● Provided data
☆ ☆ ☆ ☆

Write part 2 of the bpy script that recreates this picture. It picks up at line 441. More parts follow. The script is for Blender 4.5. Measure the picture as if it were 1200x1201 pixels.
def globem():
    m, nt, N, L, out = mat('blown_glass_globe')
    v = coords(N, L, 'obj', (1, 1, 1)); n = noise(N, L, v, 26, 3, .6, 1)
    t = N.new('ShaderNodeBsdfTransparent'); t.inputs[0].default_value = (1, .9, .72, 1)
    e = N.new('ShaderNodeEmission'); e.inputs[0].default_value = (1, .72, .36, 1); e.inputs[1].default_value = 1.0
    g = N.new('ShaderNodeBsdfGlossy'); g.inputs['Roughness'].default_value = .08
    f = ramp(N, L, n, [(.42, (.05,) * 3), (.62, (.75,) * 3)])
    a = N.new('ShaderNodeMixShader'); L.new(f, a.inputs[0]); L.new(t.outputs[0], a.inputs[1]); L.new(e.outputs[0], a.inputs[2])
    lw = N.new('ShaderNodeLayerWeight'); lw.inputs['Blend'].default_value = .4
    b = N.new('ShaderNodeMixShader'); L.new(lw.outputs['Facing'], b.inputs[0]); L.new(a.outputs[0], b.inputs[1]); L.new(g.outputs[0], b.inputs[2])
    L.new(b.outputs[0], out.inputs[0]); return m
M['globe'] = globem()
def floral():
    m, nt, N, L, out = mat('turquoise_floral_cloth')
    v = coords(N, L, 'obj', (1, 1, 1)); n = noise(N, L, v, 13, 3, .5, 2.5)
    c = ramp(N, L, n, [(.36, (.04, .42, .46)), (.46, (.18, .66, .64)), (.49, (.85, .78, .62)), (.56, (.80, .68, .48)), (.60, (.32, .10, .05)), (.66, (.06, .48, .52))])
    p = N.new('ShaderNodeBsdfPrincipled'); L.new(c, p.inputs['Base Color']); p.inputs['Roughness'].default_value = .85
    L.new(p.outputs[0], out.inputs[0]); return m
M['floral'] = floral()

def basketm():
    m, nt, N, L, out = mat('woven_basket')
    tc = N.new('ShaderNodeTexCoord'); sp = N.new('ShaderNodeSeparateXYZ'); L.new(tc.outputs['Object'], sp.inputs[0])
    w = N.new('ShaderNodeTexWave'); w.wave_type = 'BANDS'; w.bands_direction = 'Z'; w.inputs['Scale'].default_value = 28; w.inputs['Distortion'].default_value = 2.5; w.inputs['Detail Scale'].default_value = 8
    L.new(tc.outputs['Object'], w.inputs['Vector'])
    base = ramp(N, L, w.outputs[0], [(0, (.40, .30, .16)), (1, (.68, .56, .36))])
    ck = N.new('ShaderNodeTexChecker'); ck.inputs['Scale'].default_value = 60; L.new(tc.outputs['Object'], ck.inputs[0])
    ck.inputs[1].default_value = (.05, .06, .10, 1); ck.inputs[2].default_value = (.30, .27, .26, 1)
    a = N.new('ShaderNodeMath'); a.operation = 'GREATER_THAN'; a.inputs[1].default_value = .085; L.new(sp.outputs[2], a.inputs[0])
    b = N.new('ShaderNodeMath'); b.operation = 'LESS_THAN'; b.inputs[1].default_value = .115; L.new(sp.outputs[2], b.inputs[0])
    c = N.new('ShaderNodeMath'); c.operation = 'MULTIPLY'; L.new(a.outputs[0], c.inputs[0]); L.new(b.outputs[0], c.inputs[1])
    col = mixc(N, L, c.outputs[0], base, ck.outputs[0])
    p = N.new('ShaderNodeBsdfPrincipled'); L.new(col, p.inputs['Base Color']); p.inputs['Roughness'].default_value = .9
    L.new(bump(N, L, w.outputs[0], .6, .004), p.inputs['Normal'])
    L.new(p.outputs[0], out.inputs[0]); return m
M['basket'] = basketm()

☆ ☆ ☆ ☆

● Given task
Retype all the material above precisely, with no line left out.

● Result for this task
Write part 2 of the bpy script that recreates this picture. It picks up at line 441. More parts follow. The script is for Blender 4.5. Measure the picture as if it were 1200x1201 pixels.
def globem():
    m, nt, N, L, out = mat('blown_glass_globe')
    v = coords(N, L, 'obj', (1, 1, 1)); n = noise(N, L, v, 26, 3, .6, 1)
    t = N.new('ShaderNodeBsdfTransparent'); t.inputs[0].default_value = (1, .9, .72, 1)
    e = N.new('ShaderNodeEmission'); e.inputs[0].default_value = (1, .72, .36, 1); e.inputs[1].default_value = 1.0
    g = N.new('ShaderNodeBsdfGlossy'); g.inputs['Roughness'].default_value = .08
    f = ramp(N, L, n, [(.42, (.05,) * 3), (.62, (.75,) * 3)])
    a = N.new('ShaderNodeMixShader'); L.new(f, a.inputs[0]); L.new(t.outputs[0], a.inputs[1]); L.new(e.outputs[0], a.inputs[2])
    lw = N.new('ShaderNodeLayerWeight'); lw.inputs['Blend'].default_value = .4
    b = N.new('ShaderNodeMixShader'); L.new(lw.outputs['Facing'], b.inputs[0]); L.new(a.outputs[0], b.inputs[1]); L.new(g.outputs[0], b.inputs[2])
    L.new(b.outputs[0], out.inputs[0]); return m
M['globe'] = globem()
def floral():
    m, nt, N, L, out = mat('turquoise_floral_cloth')
    v = coords(N, L, 'obj', (1, 1, 1)); n = noise(N, L, v, 13, 3, .5, 2.5)
    c = ramp(N, L, n, [(.36, (.04, .42, .46)), (.46, (.18, .66, .64)), (.49, (.85, .78, .62)), (.56, (.80, .68, .48)), (.60, (.32, .10, .05)), (.66, (.06, .48, .52))])
    p = N.new('ShaderNodeBsdfPrincipled'); L.new(c, p.inputs['Base Color']); p.inputs['Roughness'].default_value = .85
    L.new(p.outputs[0], out.inputs[0]); return m
M['floral'] = floral()

def basketm():
    m, nt, N, L, out = mat('woven_basket')
    tc = N.new('ShaderNodeTexCoord'); sp = N.new('ShaderNodeSeparateXYZ'); L.new(tc.outputs['Object'], sp.inputs[0])
    w = N.new('ShaderNodeTexWave'); w.wave_type = 'BANDS'; w.bands_direction = 'Z'; w.inputs['Scale'].default_value = 28; w.inputs['Distortion'].default_value = 2.5; w.inputs['Detail Scale'].default_value = 8
    L.new(tc.outputs['Object'], w.inputs['Vector'])
    base = ramp(N, L, w.outputs[0], [(0, (.40, .30, .16)), (1, (.68, .56, .36))])
    ck = N.new('ShaderNodeTexChecker'); ck.inputs['Scale'].default_value = 60; L.new(tc.outputs['Object'], ck.inputs[0])
    ck.inputs[1].default_value = (.05, .06, .10, 1); ck.inputs[2].default_value = (.30, .27, .26, 1)
    a = N.new('ShaderNodeMath'); a.operation = 'GREATER_THAN'; a.inputs[1].default_value = .085; L.new(sp.outputs[2], a.inputs[0])
    b = N.new('ShaderNodeMath'); b.operation = 'LESS_THAN'; b.inputs[1].default_value = .115; L.new(sp.outputs[2], b.inputs[0])
    c = N.new('ShaderNodeMath'); c.operation = 'MULTIPLY'; L.new(a.outputs[0], c.inputs[0]); L.new(b.outputs[0], c.inputs[1])
    col = mixc(N, L, c.outputs[0], base, ck.outputs[0])
    p = N.new('ShaderNodeBsdfPrincipled'); L.new(col, p.inputs['Base Color']); p.inputs['Roughness'].default_value = .9
    L.new(bump(N, L, w.outputs[0], .6, .004), p.inputs['Normal'])
    L.new(p.outputs[0], out.inputs[0]); return m
M['basket'] = basketm()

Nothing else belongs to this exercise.